• What is asked: Report, word for word, every line of the material that contains "scene".

• Dataset extract:
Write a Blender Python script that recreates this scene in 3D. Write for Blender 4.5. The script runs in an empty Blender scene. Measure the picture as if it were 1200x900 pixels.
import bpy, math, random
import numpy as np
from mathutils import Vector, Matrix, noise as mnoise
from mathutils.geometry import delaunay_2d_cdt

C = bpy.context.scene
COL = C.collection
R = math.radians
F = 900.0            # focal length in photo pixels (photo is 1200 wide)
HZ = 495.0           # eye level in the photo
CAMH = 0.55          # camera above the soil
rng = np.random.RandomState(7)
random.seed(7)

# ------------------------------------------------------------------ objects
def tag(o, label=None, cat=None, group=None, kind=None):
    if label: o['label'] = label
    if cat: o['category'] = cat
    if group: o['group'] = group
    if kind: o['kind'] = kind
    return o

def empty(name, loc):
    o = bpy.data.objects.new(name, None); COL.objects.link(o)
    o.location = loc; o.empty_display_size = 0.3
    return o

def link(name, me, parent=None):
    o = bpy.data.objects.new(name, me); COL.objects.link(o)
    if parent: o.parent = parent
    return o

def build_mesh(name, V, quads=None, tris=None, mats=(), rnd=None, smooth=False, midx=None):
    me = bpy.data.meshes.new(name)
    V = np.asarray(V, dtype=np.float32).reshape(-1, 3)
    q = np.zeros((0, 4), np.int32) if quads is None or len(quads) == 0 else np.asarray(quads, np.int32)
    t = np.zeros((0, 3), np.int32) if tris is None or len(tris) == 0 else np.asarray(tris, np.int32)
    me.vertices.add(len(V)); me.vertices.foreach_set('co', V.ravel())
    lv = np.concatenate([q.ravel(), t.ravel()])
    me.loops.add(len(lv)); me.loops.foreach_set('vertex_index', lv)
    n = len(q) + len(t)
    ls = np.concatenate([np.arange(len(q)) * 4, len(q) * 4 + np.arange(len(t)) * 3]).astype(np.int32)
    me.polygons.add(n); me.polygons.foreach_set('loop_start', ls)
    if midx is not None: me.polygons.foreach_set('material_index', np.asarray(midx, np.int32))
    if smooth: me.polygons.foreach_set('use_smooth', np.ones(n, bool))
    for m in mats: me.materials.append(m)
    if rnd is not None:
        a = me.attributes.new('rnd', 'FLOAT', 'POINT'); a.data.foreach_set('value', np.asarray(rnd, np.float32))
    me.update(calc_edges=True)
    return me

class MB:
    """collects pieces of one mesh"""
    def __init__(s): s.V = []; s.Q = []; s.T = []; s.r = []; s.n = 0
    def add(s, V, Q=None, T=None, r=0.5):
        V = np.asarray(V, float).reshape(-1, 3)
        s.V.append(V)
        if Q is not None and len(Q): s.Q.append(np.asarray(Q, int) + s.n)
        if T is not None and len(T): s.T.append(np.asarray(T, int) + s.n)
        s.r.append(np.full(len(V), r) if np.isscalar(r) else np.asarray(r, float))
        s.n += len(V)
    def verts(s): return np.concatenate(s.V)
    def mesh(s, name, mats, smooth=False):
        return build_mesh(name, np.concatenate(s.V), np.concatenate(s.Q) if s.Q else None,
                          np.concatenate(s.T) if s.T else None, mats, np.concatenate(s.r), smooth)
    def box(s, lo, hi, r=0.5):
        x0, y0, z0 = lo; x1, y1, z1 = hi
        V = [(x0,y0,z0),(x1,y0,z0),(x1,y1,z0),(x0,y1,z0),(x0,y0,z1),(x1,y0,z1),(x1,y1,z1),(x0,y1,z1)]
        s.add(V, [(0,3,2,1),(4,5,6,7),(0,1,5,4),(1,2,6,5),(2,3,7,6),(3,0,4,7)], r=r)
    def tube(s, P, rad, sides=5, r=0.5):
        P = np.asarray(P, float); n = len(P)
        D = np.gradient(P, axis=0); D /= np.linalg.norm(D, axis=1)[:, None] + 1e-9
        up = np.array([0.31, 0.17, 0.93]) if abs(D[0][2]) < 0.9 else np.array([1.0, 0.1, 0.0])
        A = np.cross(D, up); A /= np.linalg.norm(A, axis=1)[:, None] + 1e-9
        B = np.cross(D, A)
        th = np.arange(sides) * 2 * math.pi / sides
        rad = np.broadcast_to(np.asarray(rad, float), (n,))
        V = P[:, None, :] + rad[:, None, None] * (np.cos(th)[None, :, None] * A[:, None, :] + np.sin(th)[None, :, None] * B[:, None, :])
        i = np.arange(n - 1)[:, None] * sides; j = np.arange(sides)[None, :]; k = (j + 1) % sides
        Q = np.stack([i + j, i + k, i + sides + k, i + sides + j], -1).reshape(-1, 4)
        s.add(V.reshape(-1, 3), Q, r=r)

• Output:
Write a Blender Python script that recreates this scene in 3D. Write for Blender 4.5. The script runs in an empty Blender scene. Measure the picture as if it were 1200x900 pixels.
C = bpy.context.scene